Tailored optical feedback for bandwidth scaling and spectral equalization of high repetition rate electro-optic frequency combs

Abstract

Direct bandwidth scaling of high-repetition-rate electro-optic (EO) frequency combs is limited by the power handling capability of modulators used. Significant bandwidth can be achieved by using nonlinear spectral broadening of a single laser comb, but current techniques for this have limited spectral flatness. Using dual or multiple laser combs enable enhanced nonlinear broadening with equalized spectra. However, if the lasers are uncorrelated, coherence is not preserved and only a multi-wavelength source is obtained.
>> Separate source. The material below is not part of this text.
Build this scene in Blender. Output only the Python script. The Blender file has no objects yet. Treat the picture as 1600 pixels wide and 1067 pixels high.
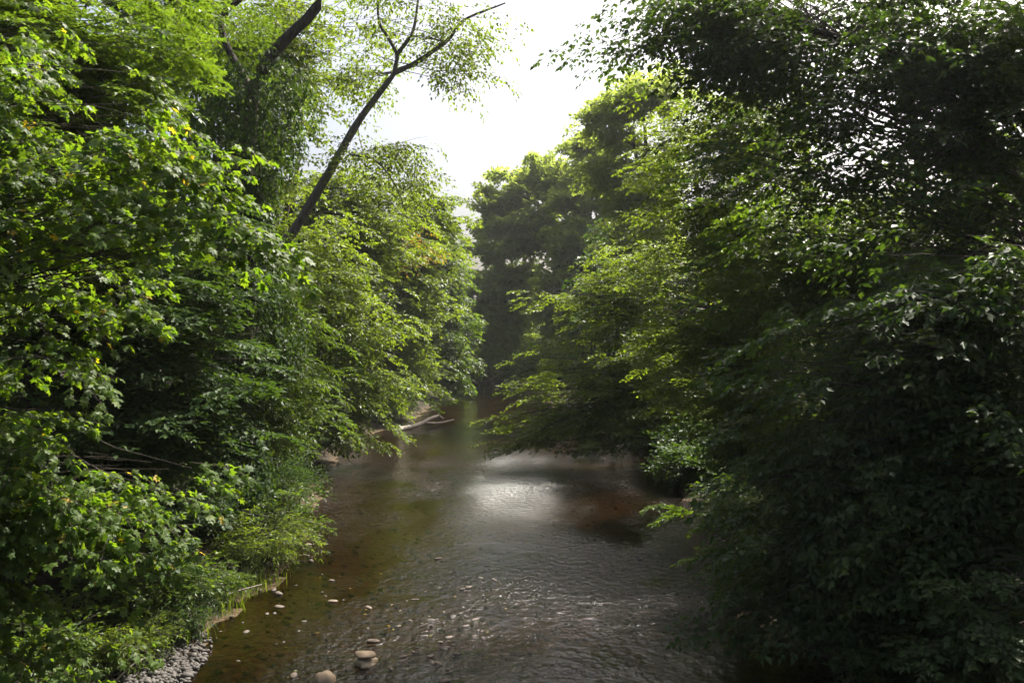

If the multiple lasers are derived from a single initial comb, coherence is preserved after spectral broadening. One way of achieving this is by direct filtering and amplification of a few comb lines from an initial EO comb and using it to coherently pump a cascade of nonlinear fibers. Alternatively, optical feedback can be used to feed a fraction of the entire output back. While the former technique requires additional components, the latter suffers from limited bandwidth scaling and degraded signal-to-noise ratio. We have discovered that by filtering the feedback to only consist of a few, suitable comb lines, a coherent, equalized, bandwidth scaled comb is obtained. We demonstrate a 25 GHz repetition-rate frequency comb in the C-band with ∼27 dBm power and 100 usable sub-carriers.